When Dvārakā sank, Uddhava the friend of Kṛṣṇa rescued the original image the Lord had worshipped in His own palace — an idol of black stone carrying the four emblems of Viṣṇu. Bṛhaspati (the guru of the devas) and Vāyu (the wind-god) carried it together through the air, looking for a place pure enough to install it; and where they set it down in the lush Kerala plain became Guru-vāyūr, "the place of the guru and the wind." The Lord here is four-armed Kṛṣṇa as a child, eternally smiling, called the Bhūloka Vaikuṇṭha — Vaikuṇṭha on earth. The poet Nārāyaṇa Bhaṭṭatiri, dying of crippling arthritis, composed the thousand-verse Nārāyaṇīyam in this temple — and rose to walk out healed on its last verse.

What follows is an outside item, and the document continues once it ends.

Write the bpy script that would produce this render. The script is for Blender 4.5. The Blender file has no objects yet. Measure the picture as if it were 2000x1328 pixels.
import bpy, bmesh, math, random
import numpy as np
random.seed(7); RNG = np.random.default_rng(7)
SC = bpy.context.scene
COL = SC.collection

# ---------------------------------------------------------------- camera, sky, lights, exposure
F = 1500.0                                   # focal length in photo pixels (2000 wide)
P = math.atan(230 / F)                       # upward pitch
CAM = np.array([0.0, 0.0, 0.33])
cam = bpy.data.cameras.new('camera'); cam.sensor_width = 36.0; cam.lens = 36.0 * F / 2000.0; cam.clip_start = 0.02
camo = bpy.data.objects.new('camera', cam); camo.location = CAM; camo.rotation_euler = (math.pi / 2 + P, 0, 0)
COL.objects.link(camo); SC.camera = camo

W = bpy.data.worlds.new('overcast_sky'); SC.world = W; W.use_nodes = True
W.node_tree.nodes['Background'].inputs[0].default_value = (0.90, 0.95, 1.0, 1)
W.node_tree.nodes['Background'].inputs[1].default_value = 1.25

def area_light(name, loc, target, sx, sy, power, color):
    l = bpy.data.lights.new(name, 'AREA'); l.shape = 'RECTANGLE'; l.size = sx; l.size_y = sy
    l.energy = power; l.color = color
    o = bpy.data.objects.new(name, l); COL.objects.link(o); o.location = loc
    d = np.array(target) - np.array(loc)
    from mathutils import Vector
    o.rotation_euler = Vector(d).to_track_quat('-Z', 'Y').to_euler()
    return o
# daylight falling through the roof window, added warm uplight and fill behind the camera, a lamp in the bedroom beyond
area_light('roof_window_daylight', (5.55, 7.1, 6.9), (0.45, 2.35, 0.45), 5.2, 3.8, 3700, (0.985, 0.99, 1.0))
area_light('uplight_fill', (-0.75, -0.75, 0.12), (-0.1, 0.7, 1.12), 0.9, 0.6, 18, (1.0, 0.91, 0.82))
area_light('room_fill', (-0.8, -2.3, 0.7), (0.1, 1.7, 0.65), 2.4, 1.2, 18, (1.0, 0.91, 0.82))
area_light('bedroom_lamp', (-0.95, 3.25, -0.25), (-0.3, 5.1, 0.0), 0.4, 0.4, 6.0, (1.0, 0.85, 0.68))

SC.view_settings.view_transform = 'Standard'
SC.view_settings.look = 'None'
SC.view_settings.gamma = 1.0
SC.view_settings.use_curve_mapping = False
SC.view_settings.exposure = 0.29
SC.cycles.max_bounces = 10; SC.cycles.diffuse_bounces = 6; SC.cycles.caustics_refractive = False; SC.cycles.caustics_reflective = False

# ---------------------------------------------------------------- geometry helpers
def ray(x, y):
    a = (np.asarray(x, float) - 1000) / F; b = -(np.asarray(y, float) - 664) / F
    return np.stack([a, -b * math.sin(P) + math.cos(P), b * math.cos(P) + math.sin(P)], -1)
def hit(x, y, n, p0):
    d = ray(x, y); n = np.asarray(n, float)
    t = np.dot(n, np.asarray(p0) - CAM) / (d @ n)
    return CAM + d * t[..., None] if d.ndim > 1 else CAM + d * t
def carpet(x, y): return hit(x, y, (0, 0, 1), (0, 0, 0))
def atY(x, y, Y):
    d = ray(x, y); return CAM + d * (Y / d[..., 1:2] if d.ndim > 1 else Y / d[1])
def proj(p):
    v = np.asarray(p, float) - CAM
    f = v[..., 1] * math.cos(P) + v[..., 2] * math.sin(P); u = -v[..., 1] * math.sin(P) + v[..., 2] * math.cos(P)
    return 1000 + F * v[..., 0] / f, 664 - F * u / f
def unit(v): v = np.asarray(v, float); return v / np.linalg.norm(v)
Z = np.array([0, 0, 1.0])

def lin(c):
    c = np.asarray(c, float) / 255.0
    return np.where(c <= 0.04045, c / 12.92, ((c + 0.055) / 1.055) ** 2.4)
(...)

Rajasthan · The Lord of Govardhana

Nāthadvāra — Śrīnāthjī

The image at Nāthadvāra is the seven-year-old Kṛṣṇa with His left arm lifted to hold up Govardhana, His right hand on His waist. The image — Śrīnāthjī — was found self-revealed on the hill of Govardhana itself, and worshipped there for centuries by the Vallabha sampradāya. When the Mughal emperor Aurangzeb began to break temples in the north, the priests fled south with the Lord in a chariot, vowing to install Him wherever the chariot wheel sank into the earth. At a small Rajasthani village the wheel sank. The village became Nāthadvāra — "the doorway of the Lord." Here the deity is awakened, dressed, fed, sung to, fanned, and put to bed eight times each day in the ritual called the aṣṭa-yāma sevā — for here the Lord is not a king to be petitioned, but a child to be loved.

Kerala · The Reclining Lord of Anantapuram

Padmanābhasvāmī — Thiruvananthapuram

At the southern tip of Kerala, in the city named for Him — Tiruvananta-puram, "the city of the endless one" — the Lord reclines on Ādiśeṣa with a lotus emerging from His navel bearing Brahmā the creator. The image is so large it is darśaned through three doors: the first shows His face and the lotus, the second His abdomen and Śiva-liṅga, the third His feet. The sthala-purāṇa tells of the sage Divākaramuni who fed the Lord (as a small mischievous child) from his own meal; when the child stuffed his mouth with the offered fruit and ran into the forest, the sage chased him — and the child grew into the cosmic reclining form among the trees. The temple's wealth — vaults of gold and jewels added by the Travancore kings, who ruled in His name as His servants — has made it the wealthiest in the world. The kings did not take the title of king; they took only the title Padmanābhadāsa — servant of the Lord of the lotus-navel.